- [Task requirements] From the first line of the data through the line containing "R = math.radians", return each line exactly.

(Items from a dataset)
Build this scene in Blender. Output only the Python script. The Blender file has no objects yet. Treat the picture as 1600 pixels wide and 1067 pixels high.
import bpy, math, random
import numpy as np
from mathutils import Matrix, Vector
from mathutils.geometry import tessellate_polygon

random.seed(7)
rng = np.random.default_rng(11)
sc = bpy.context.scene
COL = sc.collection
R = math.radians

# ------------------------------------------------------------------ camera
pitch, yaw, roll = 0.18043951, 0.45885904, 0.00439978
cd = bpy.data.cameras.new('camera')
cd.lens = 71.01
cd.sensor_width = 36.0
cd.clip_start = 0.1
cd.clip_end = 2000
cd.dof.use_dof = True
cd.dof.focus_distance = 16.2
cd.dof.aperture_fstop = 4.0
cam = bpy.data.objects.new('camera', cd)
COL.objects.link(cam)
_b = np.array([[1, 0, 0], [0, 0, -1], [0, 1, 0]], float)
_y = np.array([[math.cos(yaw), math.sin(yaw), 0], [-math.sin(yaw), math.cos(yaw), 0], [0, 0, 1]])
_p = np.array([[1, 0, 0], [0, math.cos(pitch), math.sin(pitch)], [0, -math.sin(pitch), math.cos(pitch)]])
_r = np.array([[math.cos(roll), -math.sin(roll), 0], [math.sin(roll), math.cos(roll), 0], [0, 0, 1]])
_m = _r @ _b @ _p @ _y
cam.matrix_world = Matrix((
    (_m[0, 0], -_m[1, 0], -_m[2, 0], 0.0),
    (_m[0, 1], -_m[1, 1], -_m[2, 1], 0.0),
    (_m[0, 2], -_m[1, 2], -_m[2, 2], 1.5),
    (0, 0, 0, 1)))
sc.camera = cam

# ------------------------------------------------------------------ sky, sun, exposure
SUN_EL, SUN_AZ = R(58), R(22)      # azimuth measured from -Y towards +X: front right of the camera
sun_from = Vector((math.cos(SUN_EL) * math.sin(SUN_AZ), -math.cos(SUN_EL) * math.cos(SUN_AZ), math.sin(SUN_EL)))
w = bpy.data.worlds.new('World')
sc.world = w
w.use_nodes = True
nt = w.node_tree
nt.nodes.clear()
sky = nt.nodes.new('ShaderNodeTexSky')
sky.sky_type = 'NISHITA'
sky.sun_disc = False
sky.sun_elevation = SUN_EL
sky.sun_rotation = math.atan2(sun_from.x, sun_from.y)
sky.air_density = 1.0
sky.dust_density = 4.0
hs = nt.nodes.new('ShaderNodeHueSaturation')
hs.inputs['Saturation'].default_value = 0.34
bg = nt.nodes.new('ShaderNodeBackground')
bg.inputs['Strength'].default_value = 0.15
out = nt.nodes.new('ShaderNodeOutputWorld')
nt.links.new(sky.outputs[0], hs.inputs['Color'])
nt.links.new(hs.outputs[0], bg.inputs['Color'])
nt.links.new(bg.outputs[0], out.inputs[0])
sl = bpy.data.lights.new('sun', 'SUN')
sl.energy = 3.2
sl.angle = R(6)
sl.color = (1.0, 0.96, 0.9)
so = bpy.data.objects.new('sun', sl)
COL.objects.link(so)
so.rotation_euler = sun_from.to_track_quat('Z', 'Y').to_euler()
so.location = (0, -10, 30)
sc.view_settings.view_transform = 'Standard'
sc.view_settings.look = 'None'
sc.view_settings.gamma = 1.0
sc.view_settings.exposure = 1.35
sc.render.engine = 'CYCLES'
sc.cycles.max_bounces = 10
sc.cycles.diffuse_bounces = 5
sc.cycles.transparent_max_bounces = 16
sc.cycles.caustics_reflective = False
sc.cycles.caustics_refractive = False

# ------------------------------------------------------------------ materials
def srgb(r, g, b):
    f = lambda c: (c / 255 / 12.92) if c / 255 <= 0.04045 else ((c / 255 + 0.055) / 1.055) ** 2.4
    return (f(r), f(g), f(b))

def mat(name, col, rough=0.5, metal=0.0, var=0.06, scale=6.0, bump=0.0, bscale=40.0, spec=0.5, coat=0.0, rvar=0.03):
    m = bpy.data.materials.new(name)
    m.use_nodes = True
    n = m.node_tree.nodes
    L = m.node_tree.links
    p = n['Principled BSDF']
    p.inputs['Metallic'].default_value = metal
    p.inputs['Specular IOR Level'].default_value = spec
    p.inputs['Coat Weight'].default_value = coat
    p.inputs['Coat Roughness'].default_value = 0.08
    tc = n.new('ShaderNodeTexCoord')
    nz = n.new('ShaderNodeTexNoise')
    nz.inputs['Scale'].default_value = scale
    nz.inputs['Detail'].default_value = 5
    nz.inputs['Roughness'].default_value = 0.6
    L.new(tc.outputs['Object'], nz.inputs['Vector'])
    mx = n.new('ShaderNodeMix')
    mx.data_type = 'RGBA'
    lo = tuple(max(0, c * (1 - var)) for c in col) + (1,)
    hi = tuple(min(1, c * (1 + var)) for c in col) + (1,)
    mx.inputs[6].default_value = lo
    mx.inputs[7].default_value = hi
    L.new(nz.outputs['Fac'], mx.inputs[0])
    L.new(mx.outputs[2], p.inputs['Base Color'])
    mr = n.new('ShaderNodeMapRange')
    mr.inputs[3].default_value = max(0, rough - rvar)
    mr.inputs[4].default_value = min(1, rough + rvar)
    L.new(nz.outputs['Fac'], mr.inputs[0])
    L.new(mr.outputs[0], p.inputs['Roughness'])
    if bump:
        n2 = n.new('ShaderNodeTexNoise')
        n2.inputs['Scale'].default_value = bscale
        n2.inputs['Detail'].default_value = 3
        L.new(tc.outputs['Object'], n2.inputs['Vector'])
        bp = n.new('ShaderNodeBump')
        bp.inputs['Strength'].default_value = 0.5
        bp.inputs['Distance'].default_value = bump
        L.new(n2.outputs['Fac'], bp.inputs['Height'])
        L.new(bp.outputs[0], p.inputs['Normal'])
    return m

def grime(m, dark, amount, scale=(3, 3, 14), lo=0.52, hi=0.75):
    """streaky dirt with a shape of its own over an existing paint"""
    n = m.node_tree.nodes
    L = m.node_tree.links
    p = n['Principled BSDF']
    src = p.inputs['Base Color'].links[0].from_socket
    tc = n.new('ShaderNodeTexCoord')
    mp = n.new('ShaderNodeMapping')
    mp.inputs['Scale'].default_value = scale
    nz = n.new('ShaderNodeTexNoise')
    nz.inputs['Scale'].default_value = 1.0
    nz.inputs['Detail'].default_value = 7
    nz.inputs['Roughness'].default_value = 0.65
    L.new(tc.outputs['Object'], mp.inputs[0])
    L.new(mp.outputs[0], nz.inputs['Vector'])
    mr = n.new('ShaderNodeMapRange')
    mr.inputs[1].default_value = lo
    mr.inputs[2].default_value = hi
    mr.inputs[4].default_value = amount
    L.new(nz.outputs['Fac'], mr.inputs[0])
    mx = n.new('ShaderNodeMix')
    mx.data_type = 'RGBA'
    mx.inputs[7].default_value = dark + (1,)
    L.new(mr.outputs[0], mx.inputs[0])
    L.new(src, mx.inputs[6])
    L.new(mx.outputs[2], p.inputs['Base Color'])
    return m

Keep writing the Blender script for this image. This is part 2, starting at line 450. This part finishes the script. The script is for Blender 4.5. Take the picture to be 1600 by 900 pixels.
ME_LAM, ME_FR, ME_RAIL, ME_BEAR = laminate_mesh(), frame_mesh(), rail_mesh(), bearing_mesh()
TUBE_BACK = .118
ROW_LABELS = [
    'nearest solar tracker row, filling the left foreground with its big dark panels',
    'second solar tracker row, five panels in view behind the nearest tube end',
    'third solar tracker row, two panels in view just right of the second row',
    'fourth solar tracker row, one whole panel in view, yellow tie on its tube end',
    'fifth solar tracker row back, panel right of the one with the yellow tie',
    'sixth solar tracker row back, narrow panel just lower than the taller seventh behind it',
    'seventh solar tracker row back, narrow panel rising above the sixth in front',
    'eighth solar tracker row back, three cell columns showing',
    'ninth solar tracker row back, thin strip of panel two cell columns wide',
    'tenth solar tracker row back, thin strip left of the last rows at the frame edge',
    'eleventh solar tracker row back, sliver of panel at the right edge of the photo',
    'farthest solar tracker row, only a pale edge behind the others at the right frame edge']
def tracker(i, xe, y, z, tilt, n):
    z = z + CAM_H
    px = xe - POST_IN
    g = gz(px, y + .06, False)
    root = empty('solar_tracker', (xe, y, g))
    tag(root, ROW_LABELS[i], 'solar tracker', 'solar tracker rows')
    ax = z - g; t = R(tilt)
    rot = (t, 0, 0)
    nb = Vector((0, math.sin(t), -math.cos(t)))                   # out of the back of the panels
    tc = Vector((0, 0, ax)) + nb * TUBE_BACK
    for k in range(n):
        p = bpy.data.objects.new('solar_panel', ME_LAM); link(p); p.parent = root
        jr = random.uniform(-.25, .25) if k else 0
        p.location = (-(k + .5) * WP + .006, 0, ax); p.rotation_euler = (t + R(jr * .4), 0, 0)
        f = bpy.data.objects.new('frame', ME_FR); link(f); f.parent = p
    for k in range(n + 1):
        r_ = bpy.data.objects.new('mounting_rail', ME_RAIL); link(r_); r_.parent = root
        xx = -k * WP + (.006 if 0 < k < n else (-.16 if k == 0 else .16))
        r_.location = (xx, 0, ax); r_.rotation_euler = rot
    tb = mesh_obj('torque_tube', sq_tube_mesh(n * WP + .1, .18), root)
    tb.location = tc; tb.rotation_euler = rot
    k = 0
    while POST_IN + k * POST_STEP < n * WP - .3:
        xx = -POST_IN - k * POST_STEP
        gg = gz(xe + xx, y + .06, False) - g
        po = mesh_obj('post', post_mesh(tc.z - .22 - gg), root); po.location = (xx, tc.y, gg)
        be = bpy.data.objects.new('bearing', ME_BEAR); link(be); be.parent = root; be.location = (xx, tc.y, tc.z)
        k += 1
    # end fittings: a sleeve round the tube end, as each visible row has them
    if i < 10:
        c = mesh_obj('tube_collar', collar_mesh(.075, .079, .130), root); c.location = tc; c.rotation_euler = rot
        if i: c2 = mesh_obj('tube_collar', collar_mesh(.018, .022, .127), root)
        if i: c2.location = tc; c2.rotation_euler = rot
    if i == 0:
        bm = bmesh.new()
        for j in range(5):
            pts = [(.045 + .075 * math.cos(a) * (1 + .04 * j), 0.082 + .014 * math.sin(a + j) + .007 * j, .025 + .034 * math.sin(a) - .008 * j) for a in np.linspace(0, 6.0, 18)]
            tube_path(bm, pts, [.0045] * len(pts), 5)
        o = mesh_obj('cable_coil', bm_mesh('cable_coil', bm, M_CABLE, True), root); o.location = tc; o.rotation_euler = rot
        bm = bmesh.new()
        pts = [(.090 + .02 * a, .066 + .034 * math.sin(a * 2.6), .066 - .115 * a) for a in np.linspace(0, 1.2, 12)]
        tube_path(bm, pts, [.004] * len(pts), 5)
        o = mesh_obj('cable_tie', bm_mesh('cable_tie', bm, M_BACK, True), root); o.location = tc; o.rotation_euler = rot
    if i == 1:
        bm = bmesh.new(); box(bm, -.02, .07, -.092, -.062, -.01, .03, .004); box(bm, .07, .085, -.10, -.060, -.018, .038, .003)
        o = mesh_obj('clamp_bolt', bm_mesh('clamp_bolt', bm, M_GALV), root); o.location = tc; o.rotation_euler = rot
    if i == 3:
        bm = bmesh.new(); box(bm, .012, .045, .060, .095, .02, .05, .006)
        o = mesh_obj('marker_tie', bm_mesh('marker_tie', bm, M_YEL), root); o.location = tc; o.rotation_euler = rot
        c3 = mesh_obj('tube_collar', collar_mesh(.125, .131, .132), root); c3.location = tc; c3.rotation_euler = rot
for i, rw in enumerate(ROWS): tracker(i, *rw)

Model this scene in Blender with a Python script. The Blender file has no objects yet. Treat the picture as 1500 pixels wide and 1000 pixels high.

- [Reply to the exercise]
Build this scene in Blender. Output only the Python script. The Blender file has no objects yet. Treat the picture as 1600 pixels wide and 1067 pixels high.
import bpy, math, random
import numpy as np
from mathutils import Matrix, Vector
from mathutils.geometry import tessellate_polygon

random.seed(7)
rng = np.random.default_rng(11)
sc = bpy.context.scene
COL = sc.collection
R = math.radians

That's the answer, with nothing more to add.